In der Zeit nach der 68er-Bewegung war es eben chic, diese Regeln ganz bewusst zu ignorieren. Einer Frau in den Mantel zu helfen, wurde zum Beispiel von manchen Zeitgenossen als Zeichen der männlichen Herrschaft über die Frau ausgelegt. Vielleicht eine übertriebene Einstellung, aber andererseits vor dem Hintergrund verständlich, dass in einer modernen Demokratie alle Menschen gleich sein sollten. Benimmregeln haben aber auch ihr Gutes. Sie erleichtern das gesellschaftliche Leben. Nicht umsonst hat Adolph Freiherr Knigge (1752 bis 1796) das Buch "Über den Umgang mit Menschen" geschrieben. Der Freiherr war nämlich keineswegs ein Anhänger des Ständestaates, sondern ein Aufklärer und Freidenker. Ihm ging es eben nicht darum, Klassengrenzen zu zementieren. Im Gegenteil - er setzte sich für mehr Taktgefühl und Höflichkeit aller Menschen ein. Wer hat auch schon Spaß daran, in der Kantine mitanzusehen, wie sein Gegenüber mit offenem Mund kaut? Benimmregeln sorgen dafür, dass solche hässlichen Situationen erst gar nicht entstehen.

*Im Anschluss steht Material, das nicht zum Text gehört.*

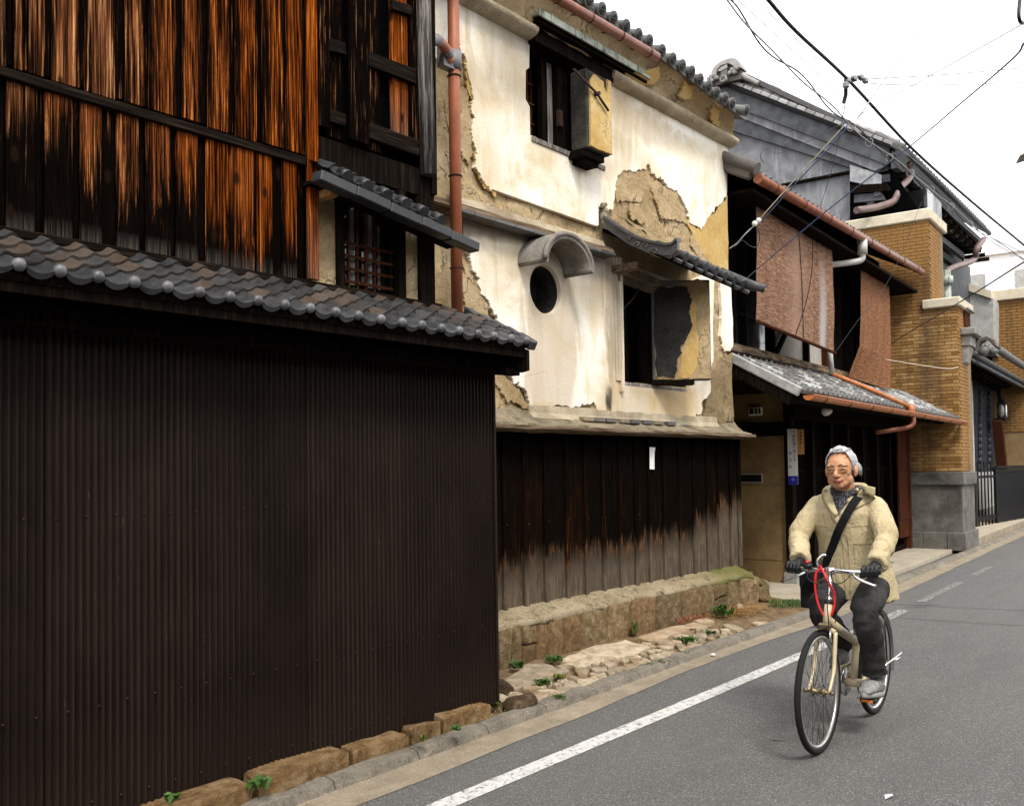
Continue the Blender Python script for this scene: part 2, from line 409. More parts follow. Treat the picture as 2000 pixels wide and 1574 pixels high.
def m_corr():
    a = Mat('brown_sheet', .55, .05); v = a.vec('P'); p = a.sep(a.co('P'))
    st = a.noise(a.vec('P', (1, 1, .02)), 60, 4, .7); big = a.noise(a.vec('P', (1, 1, .6)), 3.2, 5, .65)
    c = a.ramp(big, (.3, (.007, .0045, .0034)), (.7, (.0125, .0082, .0063)))
    # highlight painted along the rib crowns, broken by streaks; scuffs there are wear
    crest = a.mr(p[1], 3.9555, 3.953)
    c = a.mix(a.ma('MULTIPLY', crest, a.mr(st, .35, .7, .05, .5)), c, (.042, .029, .022))
    sc = a.mr(a.noise(a.vec('P', (1, 1, .1)), 120, 2, .9), .71, .76, 0, .6); c = a.mix(a.ma('MULTIPLY', sc, crest), c, (.16, .11, .08))
    dust = a.mr(a.ma('ADD', p[2], a.mr(big, .3, .7, -.12, .12)), .1, .55, .35, 0); c = a.mix(dust, c, (.024, .016, .012))
    M['brown_sheet'] = a.fin(c, rough=a.mr(big, .3, .7, .45, .6), nrm=a.bump(a.noise(a.vec('P', (1, 1, .3)), 2.5, 3), .02, .5))
def m_plaster():
    a = Mat('white_plaster', .9, .15); v = a.vec('P'); p = a.sep(a.co('P'))
    n1 = a.noise(v, 1.6, 5, .6, .4); st = a.noise(a.vec('P', (1, 1, .16)), 5.5, 5, .65, .6); fine = a.noise(v, 30, 5, .7)
    c = a.ramp(n1, (.30, (.58, .475, .32)), (.43, (.71, .63, .49)), (.54, (.82, .78, .69)))
    c = a.mix(a.mr(st, .46, .7, 0, .6), c, (.54, .39, .2))
    c = a.mix(a.mr(fine, .56, .74, 0, .28), c, (.45, .37, .26))
    def blot(x, z, rx, rz, col, amt, soft=1.0):
        nonlocal c
        dx = a.ma('DIVIDE', a.ma('SUBTRACT', a.ma('ADD', p[0], a.mr(st, .3, .7, -.14, .14)), x), rx); dz = a.ma('DIVIDE', a.ma('SUBTRACT', a.ma('ADD', p[2], a.mr(n1, .3, .7, -.1, .1)), z), rz)
        d = a.ma('ADD', a.ma('MULTIPLY', dx, dx), a.ma('MULTIPLY', dz, dz)); c = a.mix(a.mr(d, 1.0, 1 - soft, 0, amt, True), c, col)
    grime = (.20, .155, .10)
    blot(5.95, 5.0, .8, .55, grime, .55); blot(5.6, 3.5, 1.5, .16, (.12, .085, .05), .8); blot(6.2, 2.75, .42, .95, (.5, .41, .3), .75, .5)
    blot(6.75, 3.3, .5, .5, grime, .6); blot(7.15, 2.9, .16, .95, (.28, .22, .15), .75); blot(7.7, 2.2, 1.1, .28, (.42, .31, .18), .6)
    blot(7.06, 2.15, .13, .14, (.03, .026, .022), .95); blot(7.6, 4.95, 1.5, .22, (.3, .22, .13), .5); blot(6.9, 4.4, .6, .16, (.42, .3, .16), .5); blot(5.2, 4.2, .55, .7, (.62, .5, .33), .45)
    blot(8.3, 2.2, .5, .35, (.5, .33, .12), .55); blot(6.3, 2.05, 1.0, .13, (.48, .34, .17), .6)
    crack = a.mr(a.vor(a.vec('P', (1, 1, .6)), 1.7, 'DISTANCE_TO_EDGE'), 0, .004, .35, 0)
    c = a.mix(a.ma('MULTIPLY', crack, a.mr(n1, .45, .6)), c, (.25, .18, .1))
    M['white_plaster'] = a.fin(c, nrm=a.bump(a.ma('ADD', a.ma('MULTIPLY', n1, 3), fine), .006))
def m_mud(name, cols, moss=0, crk=1.0, bd=.03):
    a = Mat(name, .95, .1); v = a.vec('P'); n1 = a.noise(v, 2.5, 5, .6, .5); n2 = a.noise(v, 24, 6, .75, .3); straw = a.noise(a.vec('P', (1, 1, .35)), 55, 4, .8, 1.0)
    dv = a.n('VectorMath', {0: v, 1: a.n('VectorMath', {0: a.n('TexNoise', {'Vector': v, 'Scale': 5., 'Detail': 4.}).outputs[1]}, operation='SCALE').outputs[0]}, operation='ADD')
    dv.inputs[1].links[0].from_node.inputs['Scale'].default_value = .8
    cr = a.vor(dv.outputs[0], 2.6, 'DISTANCE_TO_EDGE'); ck = a.mr(cr, 0, .022, 1, 0)
    ck = a.ma('MULTIPLY', ck, a.mr(n1, .47, .62)); ck = a.ma('MULTIPLY', ck, crk * .8)
    c = a.ramp(a.ma('ADD', a.ma('MULTIPLY', n1, .6), a.ma('MULTIPLY', n2, .4)), (.32, cols[0]), (.5, cols[1]), (.66, cols[2]))
    c = a.mix(a.mr(straw, .6, .75, 0, .5), c, tuple(x * .35 for x in cols[0])); c = a.mix(a.ma('MULTIPLY', ck, .85), c, tuple(x * .16 for x in cols[0]))
    if moss: c = a.mix(a.mr(a.noise(v, 3.5, 6, .7), .55, .68, 0, moss), c, (.06, .06, .022))
    h = a.ma('SUBTRACT', a.ma('ADD', a.ma('MULTIPLY', n2, .6), a.ma('MULTIPLY', n1, 1.2)), a.ma('MULTIPLY', ck, 1.3))
    M[name] = a.fin(c, nrm=a.bump(h, bd))
m_asphalt(); m_paint(); m_board(); m_wainscot(); m_corr(); m_plaster()
m_concrete('gutter', (.15, .12, .085), (.30, .25, .18), .004, st=.45, stain=(.17, .14, .1))
m_concrete('kerb', (.075, .066, .052), (.23, .20, .16), .008, st=.35, stain=(.13, .115, .09))
m_concrete('paving', (.24, .20, .145), (.42, .37, .29), .004, st=.3, stain=(.24, .19, .12))
m_concrete('mortar', (.15, .12, .078), (.35, .29, .2), .018, st=.75, stain=(.06, .05, .032), moss=.35)
m_concrete('grey_stone', (.13, .125, .115), (.3, .29, .265), .008, st=.55, stain=(.075, .07, .065))
m_concrete('dark_stone', (.055, .052, .046), (.17, .16, .14), .01, st=.6, stain=(.025, .023, .02))
m_concrete('cream_stone', (.40, .35, .26), (.60, .54, .42), .004, st=.35, stain=(.36, .3, .2))
m_concrete('earth_wall', (.15, .095, .038), (.29, .20, .095), .006, st=.55, stain=(.08, .05, .02))
m_concrete('grey_render', (.25, .25, .235), (.42, .42, .4), .004, st=.45, stain=(.16, .165, .15))
m_stone('granite', ((.09, .048, .018), (.25, .15, .065), (.42, .31, .18)), 2.2, .03, .3, .35)
m_stone('flagstone', ((.15, .115, .07), (.31, .25, .17), (.46, .39, .29)), 1.3, .010, .3, .15, warm=.25)
m_stone('rubble', ((.11, .068, .03), (.28, .19, .10), (.46, .35, .21)), 2.2, .04, .4, .2, .5, warm=.3)
m_stone('boulder', ((.03, .018, .01), (.09, .055, .03), (.2, .14, .09)), 1.8, .03, .25, .2)
m_wood('dark_wood', (.0022, .0017, .0014), (.006, .0042, .003), (.019, .0125, .009))
m_wood('dark_rail', (.003, .0023, .002), (.009, .0065, .005), (.034, .023, .016), axis=0)
m_wood('grey_wood', (.045, .038, .033), (.17, .15, .135), (.42, .38, .35), 50)
m_wood('worn_rail', (.03, .02, .013), (.12, .085, .055), (.3, .23, .16), 40, 0, bumpd=.012)
m_wood('brown_wood', (.02, .007, .004), (.05, .017, .009), (.10, .04, .02))
m_wood('pale_wood', (.35, .17, .06), (.5, .27, .1), (.6, .36, .16))
m_wood('black_panel', (.022, .024, .028), (.034, .037, .043), (.05, .054, .062), 20, 0, .6)
m_tile('eave_tile', (.016, .0165, .018), (.06, .061, .064), 0, .36, .12)
m_tile('roof_tile', (.016, .016, .017), (.06, .059, .058), .15, .38, .12)
m_tile('tile_knob', (.06, .06, .064), (.135, .135, .14), 0, .42, .1)
m_tile('dark_tile', (.008, .0085, .0095), (.034, .035, .038), 0, .5, .12)
m_tile('old_tile', (.035, .034, .032), (.13, .127, .12), .1, .6, .4)
m_tile('pale_tile', (.13, .13, .127), (.38, .38, .37), .1, .5, .6)
m_mud('mud', ((.22, .15, .07), (.40, .295, .165), (.50, .395, .25)))
m_mud('mud_mossy', ((.13, .09, .045), (.26, .19, .105), (.36, .28, .165)), .7)
m_mud('yellow_coat', ((.34, .20, .06), (.46, .31, .115), (.53, .40, .20)), 0, .45, .008)
def m_copper(name, a0, b0, stain, amt, rough=.45, metal=.25):
    a = Mat(name, rough, .45, metal); v = a.vec('P'); n = a.noise(v, 9, 5, .6); c = a.ramp(n, (.3, a0), (.7, b0))
    c = a.mix(a.mr(a.noise(a.vec('P', (1, 1, .3)), 16, 5, .7), .5, .64, 0, amt), c, stain); M[name] = a.fin(c, nrm=a.bump(n, .002))
m_copper('red_pipe', (.30, .085, .035), (.38, .12, .055), (.2, .06, .03), .4, .5, 0)
m_copper('copper', (.16, .05, .024), (.26, .09, .045), (.06, .025, .015), .5, .5, .2)
m_copper('orange_pipe', (.36, .105, .025), (.46, .16, .045), (.2, .065, .02), .4, .5, 0)
m_copper('patina', (.20, .24, .2), (.42, .45, .36), (.05, .05, .045), .85, .7, 0)
m_copper('mauve_copper', (.12, .08, .075), (.19, .13, .12), (.08, .055, .05), .4, .5, .1)
plain('pipe_grey', (.17, .165, .17), .5); plain('pale_pipe', (.42, .40, .37), .55); plain('black_metal', (.005, .005, .0055), .65, .12)
plain('soil', (.15, .10, .055), .95, .1, var=.35, scale=9, bumpd=.01); plain('rust', (.035, .016, .010), .8)
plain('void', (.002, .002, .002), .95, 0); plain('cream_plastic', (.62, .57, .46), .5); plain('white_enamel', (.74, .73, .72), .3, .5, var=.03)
plain('blue_enamel', (.008, .02, .30), .3, .5, var=.03); plain('ink', (.012, .012, .014), .6, var=0); plain('paper', (.66, .64, .62), .9, var=.08, scale=20)
plain('grey_panel', (.12, .122, .128), .7, var=.25, scale=3); plain('interior_plaster', (.30, .28, .24), .9)
def m_glass(name, col, rough=.08):
    a = Mat(name, rough, .6); v = a.vec('P'); M[name] = a.fin(a.ramp(a.noise(v, 2.5, 3), (.3, tuple(x * .6 for x in col)), (.7, col)), nrm=a.bump(a.noise(v, 1.5, 2), .02, .4))
m_glass('dark_glass', (.012, .013, .014)); m_glass('frosted', (.20, .20, .19), .35)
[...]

Oft hat dabei der deutsche Philosoph Immanuel Kant seine Finger im Spiel, denn sein Kategorischer Imperativ "Handle nur nach derjenigen Maxime, durch die du zugleich wollen kannst, dass sie ein allgemeines Gesetz werde." - oder einfacher ausgedrückt: "Was du nicht willst, das man dir tut, das füg auch keinem anderen zu" liegt vielen Benimmregeln zugrunde. Inzwischen sind viele Menschen wieder daran interessiert, Benimmregeln zu lernen oder aufzufrischen. Das beweist eine Flut von Anstands-, Höflichkeits- oder Benimmbüchern, die inzwischen wieder erhältlich sind. Ebenfalls werden immer mehr Seminare zum Thema angeboten, für Unternehmen, aber auch für Privatpersonen.

Buchtipp: Salka Schwarz zählt zu den führenden Stilberaterinnen der Republik. In ihrem Kompendium "Renaissance der Höflichkeit - Fragen zur Etikette des 21. Jahrhunderts" (Dom-Publishers) gibt sie einen umfangreichen Überblick auf über 350 Seiten. Dabei deckt sie alle wichtigen Lebensbereiche ab. Ob es um die passende Kleidung für den jeweiligen Anlass geht oder darum, wie man eine für alle Beteiligten angenehme Tischordnung organisiert. Schwarz erläutert diplomatische Protokolle ebenso anschaulich wie die richtige Tischordnung für die große Familienfeier.